Cour de cassation
Les clauses des CGV de la société Chronopost relatives aux plafonds d’indemnisation du consommateur sont abusives

Cass. civ. 1ère, 8 nov. 2023, n° 21-22.655

Cass. civ. 1ère, 8 nov. 2023, n° 21-22.655 

Clauses abusives – Domaine d’application – Contrat type applicable en matière de transport public routier de marchandises – Règles applicables en cas de perte et avaries – Application supplétive – Convention écrite entre les parties – Clause n’accordant pas un niveau d’indemnisation conforme ou supérieur aux dispositions supplétives – Clause limitative de réparation 

 

EXTRAITS : 

« Il résulte de la combinaison des articles L. 132-1, alinéa 1, devenu L. 212-1, alinéa 1, R.132-1, 6°, devenu R. 212-1, 6°, du code de la consommation, de l’article L. 1432-4 du code des transports et des articles 21 du décret n° 99-269 du 6 avril 1999 et 22 du décret n° 2017-461 du 31 mars 2017 relatifs au contrat type applicable en matière de transport public routier de marchandises, que les règles applicables en cas de perte et avaries énoncées par ces deux derniers textes s’appliquent de manière supplétive en l’absence de convention écrite conclue entre les parties et qu’en présence d’une telle convention, les clauses qui n’accordent pas un niveau d’indemnisation conforme ou supérieur aux dispositions supplétives sont abusives. Dès lors qu’elle a relevé que les clauses critiquées fixaient des plafonds d’indemnisation inférieurs aux plafonds réglementaires, dont elles ne rappelaient pas l’existence, et fait ressortir qu’elles n’accordaient pas une indemnisation conforme ou supérieure aux dispositions supplétives qu’elles évinçaient, une cour d’appel en a exactement déduit qu’elles étaient abusives » 

 

ANALYSE : 

 

En l’espèce, le Conseil national des associations familiales laïques (CNAFAL), invoquant le caractère abusif de plusieurs clauses figurant depuis le mois de juin 2015 dans les contrats offerts par la société Chronopost, l’a assigné afin que celles-ci soient réputées non écrites et que soient ordonnées leur suppression et la mise en conformité des contrats proposés. Ces clauses prévoyaient des plafonds d’indemnisation en cas de pertes et avaries d’une part, et de retard d’autre part. Condamnée sous astreinte par la cour d’appel de Paris à supprimer les clauses, à payer des dommages et intérêts en réparation du préjudice causé à l’intérêt collectif des consommateurs, et à publier le dispositif de l’arrêt, la société Chronopost a formé un pourvoi devant la première chambre civile de la Cour de cassation au motif que les clauses ne pouvaient être déclarées abusives dans les matières régies de manière supplétive par des contrats-types de nature réglementaire. 

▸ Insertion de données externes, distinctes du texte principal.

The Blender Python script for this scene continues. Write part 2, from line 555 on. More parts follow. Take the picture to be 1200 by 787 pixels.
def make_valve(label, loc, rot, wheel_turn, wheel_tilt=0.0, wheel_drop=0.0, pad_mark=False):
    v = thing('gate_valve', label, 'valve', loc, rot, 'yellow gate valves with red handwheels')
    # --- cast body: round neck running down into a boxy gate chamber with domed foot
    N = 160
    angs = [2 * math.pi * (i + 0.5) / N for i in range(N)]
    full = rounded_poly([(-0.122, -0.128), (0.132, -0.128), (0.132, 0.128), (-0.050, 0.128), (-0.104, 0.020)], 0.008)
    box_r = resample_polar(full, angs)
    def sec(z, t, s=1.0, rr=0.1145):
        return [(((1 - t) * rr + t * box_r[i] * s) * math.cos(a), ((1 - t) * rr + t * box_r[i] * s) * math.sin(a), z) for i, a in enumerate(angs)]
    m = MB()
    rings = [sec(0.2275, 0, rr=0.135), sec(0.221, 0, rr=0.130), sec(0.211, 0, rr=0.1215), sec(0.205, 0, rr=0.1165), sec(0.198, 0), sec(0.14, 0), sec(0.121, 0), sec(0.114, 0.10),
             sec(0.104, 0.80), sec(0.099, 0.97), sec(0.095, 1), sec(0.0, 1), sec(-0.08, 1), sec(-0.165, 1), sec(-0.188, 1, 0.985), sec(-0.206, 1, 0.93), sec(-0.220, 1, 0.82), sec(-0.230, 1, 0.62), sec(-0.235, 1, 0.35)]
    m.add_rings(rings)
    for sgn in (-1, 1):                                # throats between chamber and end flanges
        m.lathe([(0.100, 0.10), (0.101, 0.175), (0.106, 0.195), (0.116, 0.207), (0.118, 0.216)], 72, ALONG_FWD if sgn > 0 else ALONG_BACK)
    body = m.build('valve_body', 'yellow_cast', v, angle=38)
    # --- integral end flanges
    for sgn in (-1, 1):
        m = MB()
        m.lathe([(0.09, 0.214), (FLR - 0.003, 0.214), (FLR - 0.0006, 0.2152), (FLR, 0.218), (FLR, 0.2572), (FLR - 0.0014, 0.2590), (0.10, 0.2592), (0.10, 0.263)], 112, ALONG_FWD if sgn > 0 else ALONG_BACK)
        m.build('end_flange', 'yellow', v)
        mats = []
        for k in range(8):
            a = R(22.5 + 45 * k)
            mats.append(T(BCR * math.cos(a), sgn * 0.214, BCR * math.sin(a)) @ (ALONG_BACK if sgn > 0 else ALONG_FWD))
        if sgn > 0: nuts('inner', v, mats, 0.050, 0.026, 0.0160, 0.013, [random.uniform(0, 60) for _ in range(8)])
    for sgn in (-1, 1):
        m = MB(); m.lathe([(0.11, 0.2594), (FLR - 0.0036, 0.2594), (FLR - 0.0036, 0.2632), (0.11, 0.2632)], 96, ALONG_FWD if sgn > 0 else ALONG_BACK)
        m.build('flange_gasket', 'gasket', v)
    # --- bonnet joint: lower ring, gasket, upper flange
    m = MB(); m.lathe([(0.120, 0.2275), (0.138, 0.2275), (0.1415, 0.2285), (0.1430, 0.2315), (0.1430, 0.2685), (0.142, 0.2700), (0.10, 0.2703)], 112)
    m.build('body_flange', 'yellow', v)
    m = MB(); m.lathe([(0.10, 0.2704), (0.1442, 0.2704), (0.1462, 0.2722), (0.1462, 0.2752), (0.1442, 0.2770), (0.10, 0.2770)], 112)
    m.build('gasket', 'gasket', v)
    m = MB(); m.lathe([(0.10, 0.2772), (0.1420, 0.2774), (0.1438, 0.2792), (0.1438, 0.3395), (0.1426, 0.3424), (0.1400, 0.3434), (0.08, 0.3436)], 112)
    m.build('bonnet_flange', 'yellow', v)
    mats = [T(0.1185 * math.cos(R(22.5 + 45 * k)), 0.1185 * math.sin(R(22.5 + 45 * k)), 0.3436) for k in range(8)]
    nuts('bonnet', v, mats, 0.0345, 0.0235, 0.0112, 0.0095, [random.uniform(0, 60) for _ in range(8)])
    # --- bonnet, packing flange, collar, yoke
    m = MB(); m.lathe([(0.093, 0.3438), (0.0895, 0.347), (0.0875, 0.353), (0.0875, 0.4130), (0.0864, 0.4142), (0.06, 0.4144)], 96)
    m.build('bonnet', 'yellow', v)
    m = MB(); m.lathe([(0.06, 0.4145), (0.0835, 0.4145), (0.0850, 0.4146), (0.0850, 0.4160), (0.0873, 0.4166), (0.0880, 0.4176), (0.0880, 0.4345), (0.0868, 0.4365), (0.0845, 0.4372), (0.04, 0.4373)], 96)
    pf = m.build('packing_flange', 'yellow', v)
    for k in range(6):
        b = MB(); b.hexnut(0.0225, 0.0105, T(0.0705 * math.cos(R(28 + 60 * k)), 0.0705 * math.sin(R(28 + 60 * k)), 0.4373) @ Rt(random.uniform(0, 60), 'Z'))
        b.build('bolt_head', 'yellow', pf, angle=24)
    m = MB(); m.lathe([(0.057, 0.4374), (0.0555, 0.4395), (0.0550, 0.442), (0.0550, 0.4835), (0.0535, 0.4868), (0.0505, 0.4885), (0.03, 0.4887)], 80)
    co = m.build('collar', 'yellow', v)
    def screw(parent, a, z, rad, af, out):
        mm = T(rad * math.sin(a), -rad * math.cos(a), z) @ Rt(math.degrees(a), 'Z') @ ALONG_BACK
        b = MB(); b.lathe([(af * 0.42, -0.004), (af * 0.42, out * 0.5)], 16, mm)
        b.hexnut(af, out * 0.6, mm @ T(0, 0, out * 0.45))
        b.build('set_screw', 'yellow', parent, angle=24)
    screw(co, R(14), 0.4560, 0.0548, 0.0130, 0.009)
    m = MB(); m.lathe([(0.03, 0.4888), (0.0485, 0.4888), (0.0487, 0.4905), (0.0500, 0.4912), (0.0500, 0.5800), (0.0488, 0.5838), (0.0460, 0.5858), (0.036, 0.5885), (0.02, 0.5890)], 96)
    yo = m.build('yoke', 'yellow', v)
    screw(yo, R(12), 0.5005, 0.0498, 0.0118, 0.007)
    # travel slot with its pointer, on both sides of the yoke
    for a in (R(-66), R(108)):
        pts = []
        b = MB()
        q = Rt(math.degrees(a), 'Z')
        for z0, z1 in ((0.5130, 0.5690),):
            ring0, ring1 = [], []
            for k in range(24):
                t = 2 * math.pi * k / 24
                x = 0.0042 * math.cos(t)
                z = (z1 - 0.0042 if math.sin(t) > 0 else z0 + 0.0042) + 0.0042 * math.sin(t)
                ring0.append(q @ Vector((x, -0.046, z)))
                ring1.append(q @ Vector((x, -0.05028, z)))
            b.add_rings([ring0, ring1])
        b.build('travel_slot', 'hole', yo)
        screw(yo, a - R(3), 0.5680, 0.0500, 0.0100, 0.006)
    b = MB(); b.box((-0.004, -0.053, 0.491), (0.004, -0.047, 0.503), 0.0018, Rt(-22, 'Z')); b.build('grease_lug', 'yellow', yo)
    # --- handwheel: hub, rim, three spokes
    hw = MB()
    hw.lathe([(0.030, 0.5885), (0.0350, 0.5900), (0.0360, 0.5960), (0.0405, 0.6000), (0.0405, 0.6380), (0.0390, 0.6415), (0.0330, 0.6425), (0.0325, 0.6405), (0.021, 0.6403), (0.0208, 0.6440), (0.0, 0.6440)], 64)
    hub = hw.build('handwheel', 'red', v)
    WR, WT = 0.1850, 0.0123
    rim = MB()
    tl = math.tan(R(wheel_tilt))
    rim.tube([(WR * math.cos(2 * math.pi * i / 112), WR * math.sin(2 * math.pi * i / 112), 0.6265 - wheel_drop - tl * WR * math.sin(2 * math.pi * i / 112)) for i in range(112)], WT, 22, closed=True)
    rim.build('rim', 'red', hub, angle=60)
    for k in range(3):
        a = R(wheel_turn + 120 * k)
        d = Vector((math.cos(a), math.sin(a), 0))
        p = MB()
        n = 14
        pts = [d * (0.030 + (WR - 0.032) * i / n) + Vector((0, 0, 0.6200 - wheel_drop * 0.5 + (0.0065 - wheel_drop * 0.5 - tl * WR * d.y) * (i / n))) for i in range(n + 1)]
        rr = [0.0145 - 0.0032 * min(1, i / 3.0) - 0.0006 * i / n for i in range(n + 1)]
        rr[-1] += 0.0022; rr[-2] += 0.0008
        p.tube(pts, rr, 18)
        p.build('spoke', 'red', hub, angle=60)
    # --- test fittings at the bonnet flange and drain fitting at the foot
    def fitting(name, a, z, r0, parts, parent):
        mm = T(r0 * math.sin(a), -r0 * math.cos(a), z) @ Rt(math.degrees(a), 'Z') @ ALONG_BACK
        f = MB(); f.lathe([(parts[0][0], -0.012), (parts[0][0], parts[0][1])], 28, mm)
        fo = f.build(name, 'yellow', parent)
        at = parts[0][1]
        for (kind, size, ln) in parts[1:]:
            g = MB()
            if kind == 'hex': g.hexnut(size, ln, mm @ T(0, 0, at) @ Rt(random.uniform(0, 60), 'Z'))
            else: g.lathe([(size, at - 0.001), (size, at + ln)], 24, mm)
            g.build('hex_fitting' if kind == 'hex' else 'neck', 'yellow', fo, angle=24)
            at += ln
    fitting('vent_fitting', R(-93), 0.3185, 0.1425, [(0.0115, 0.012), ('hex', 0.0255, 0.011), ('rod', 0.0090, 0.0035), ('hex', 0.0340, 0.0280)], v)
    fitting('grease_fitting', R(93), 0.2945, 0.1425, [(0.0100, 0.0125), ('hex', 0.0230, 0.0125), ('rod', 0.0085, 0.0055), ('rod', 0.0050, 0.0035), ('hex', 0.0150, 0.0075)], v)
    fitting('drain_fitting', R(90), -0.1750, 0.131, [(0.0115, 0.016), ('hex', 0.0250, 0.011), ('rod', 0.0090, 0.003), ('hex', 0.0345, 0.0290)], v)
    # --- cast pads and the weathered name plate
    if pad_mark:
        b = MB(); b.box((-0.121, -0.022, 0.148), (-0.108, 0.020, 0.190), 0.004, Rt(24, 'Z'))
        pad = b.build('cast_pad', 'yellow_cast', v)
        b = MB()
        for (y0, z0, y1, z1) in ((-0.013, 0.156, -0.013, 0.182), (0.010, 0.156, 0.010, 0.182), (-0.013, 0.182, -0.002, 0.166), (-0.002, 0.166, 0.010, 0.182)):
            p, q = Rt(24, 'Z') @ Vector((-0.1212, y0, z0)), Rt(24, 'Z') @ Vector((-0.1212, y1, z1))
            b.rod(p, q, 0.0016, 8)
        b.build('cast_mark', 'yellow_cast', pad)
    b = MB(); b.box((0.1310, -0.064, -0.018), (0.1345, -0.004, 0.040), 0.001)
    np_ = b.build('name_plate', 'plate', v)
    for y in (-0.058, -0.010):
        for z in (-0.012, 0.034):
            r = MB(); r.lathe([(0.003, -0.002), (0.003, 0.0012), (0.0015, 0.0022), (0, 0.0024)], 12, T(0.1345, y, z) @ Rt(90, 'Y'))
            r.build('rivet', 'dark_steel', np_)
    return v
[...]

La Cour de cassation considère que ces clauses sont abusives car elles fixaient des plafonds d’indemnisation inférieurs aux plafonds réglementaires, dont elles ne rappelaient pas l’existence et ainsi, n’accordaient pas une indemnisation conforme ou supérieure aux dispositions supplétives qu’elles évinçaient.  

De plus, ces clauses sont jugées abusives car elles venaient limiter le droit à réparation du consommateur et ainsi, elles étaient moins favorables que les prévisions du contrat type, en ce qu’elles n’avertissaient pas le consommateur de sa faculté de faire une déclaration d’intérêt spécial à la livraison ayant pour effet de substituer le montant de cette déclaration au plafond de l’indemnité fixée. 

En cela, la Cour vise l’article R. 212-1, 6° du code de la consommation qui présume abusives de manière irréfragable dans les contrats conclus entre des professionnels et des consommateurs, les clauses ayant pour objet ou pour effet de « supprimer ou réduire le droit à réparation du préjudice subi par le consommateur en cas du manquement par le professionnel à l’une quelconque de ses obligations ». 

Ce faisant, elle considère que les clauses fixant des plafonds d’indemnisation inférieurs aux plafonds réglementaires, dont elles ne rappelaient pas l’existence, et qui n’accordent pas une indemnisation conforme ou supérieure aux dispositions supplétives qu’elles évincent, sont des clauses “noires” dans les contrats de consommation. 

Par conséquent, la Cour de cassation rejette le pourvoi formé par la société Chronopost.